Virola (bolster): A principal diferença da virola e da guarda é que a virola não oferece grande proteção à mão, serve essencialmente como decoração e de elemento de equilíbrio para alterar o balanço.

 

Botão de punho ou pomo (butt cap): Além de servir para o balanço da faca poderá servir também como defesa ou para em situações de sobrevivência esmagar plantas ou fibras ou ainda partir frutos secos.

 

Falso gume (clip): Pode ou não ser afiado encontra-se especialmente nas facas tipo Bowie e a sua principal função é facilitar a penetração.

 

Fio ou gume (edge): O fio de um instrumento cortante é definido pelo seu angulo de afiação, quanto menor for este ângulo maior será o seu poder de corte, no entanto esse angulo deve sempre ser de acordo com o emprego para a qual pretendemos usar.
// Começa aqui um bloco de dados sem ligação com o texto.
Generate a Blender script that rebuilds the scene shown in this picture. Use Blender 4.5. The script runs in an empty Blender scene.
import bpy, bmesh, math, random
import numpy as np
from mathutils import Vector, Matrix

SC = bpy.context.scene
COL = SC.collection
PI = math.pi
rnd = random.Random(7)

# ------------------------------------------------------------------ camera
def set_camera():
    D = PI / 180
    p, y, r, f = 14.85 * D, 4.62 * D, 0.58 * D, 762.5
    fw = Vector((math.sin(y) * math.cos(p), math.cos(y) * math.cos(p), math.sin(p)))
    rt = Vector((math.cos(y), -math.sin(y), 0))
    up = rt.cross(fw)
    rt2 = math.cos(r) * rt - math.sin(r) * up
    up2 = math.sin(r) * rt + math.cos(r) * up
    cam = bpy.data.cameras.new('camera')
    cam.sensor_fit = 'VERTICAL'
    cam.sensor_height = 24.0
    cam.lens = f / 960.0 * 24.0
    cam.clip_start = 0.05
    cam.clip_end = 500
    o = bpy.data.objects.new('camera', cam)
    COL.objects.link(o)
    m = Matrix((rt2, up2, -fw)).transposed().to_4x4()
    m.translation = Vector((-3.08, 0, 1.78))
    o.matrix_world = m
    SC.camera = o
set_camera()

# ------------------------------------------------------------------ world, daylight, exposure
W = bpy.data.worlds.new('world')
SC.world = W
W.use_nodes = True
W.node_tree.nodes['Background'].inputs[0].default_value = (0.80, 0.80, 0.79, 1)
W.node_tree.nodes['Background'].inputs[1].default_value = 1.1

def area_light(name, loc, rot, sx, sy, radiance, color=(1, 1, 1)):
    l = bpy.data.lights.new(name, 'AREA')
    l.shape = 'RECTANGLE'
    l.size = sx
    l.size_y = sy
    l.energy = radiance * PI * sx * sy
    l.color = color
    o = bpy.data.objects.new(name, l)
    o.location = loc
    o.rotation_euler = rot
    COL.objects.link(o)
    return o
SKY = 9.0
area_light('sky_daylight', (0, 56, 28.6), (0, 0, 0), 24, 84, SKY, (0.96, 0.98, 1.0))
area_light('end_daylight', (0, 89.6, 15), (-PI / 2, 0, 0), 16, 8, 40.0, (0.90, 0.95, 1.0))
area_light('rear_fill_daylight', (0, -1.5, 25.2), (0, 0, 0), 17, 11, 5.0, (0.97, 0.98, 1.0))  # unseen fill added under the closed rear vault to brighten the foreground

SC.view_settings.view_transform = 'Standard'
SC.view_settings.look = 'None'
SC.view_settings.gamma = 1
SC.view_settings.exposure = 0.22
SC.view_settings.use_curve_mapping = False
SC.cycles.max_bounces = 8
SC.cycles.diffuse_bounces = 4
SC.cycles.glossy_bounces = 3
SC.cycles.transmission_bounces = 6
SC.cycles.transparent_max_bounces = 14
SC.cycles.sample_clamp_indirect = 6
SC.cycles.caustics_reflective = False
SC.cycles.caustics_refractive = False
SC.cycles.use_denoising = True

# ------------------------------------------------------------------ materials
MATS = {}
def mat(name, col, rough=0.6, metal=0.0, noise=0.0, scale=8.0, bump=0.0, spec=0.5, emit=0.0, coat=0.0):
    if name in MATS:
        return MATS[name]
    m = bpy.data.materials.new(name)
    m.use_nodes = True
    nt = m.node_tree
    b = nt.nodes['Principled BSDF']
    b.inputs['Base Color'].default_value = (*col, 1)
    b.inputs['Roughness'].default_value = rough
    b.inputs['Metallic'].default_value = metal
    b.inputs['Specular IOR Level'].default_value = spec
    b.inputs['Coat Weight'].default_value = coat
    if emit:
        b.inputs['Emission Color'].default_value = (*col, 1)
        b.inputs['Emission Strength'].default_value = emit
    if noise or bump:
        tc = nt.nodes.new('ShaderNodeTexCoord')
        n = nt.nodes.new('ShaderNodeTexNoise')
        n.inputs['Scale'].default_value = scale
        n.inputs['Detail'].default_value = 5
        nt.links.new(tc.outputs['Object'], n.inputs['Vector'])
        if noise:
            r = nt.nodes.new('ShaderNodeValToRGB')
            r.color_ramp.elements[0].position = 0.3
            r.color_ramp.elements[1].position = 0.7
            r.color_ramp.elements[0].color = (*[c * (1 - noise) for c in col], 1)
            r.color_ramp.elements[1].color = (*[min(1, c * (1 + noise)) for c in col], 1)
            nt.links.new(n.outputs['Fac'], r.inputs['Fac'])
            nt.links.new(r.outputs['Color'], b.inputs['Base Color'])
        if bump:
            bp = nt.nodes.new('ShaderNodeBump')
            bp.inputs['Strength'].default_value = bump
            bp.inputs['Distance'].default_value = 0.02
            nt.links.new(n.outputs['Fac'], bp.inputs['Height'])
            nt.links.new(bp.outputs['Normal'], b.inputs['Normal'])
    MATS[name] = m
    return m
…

Grosso modo como é evidente uma navalha de barbear tem um ângulo de afiação e um machado terá outro completamente diferente, devido a que um é um instrumento de corte com uma função específica, e o machado uma ferramenta normalmente de percussão caso o seu gume for demasiado fino perde o poder de corte rapidamente pode “virar” o fio ou até quebrá-lo.

 

Desbaste (grind): A maneira como a lâmina foi desbastada tornando-a mais fina para facilmente afiar o gume.

 

Guarda (guard): Separa a lâmina do punho, serve de decoração e proteção evitando que a mão resvale para a lâmina, no caso de estarmos a falar de uma faca para defesa a guarda será usada de maneira a evitar que a faca do oponente atinja a nossa mão.

 

Punho (handle), aperto (grip), cabo (hilt): Numa faca o punho terá entre 9 cm e 12 cm de comprimento de acordo com a mão do utilizador e o trabalho a que se destina.

 

Rebites (pins). Normalmente de metal prendem o punho à lâmina.

 

Ricaço (ricasso): Esta porção de lâmina não afiada entre a guarda e o gume mantendo a grossura inicial da lâmina ajuda à resistência do conjunto. Normalmente é o local onde os cuteleiros imprimem a sua marca. Serve também para apoiar o dedo quando se pretende fazer cortes com alguma precisão.

 

Costas da lâmina (spine): A parte não cortante da lâmina paralela ao fio.

 

Trabalho de lima (fille work): Entalhe feitos, ou não, com uma lima ornamentando as costas da lâmina.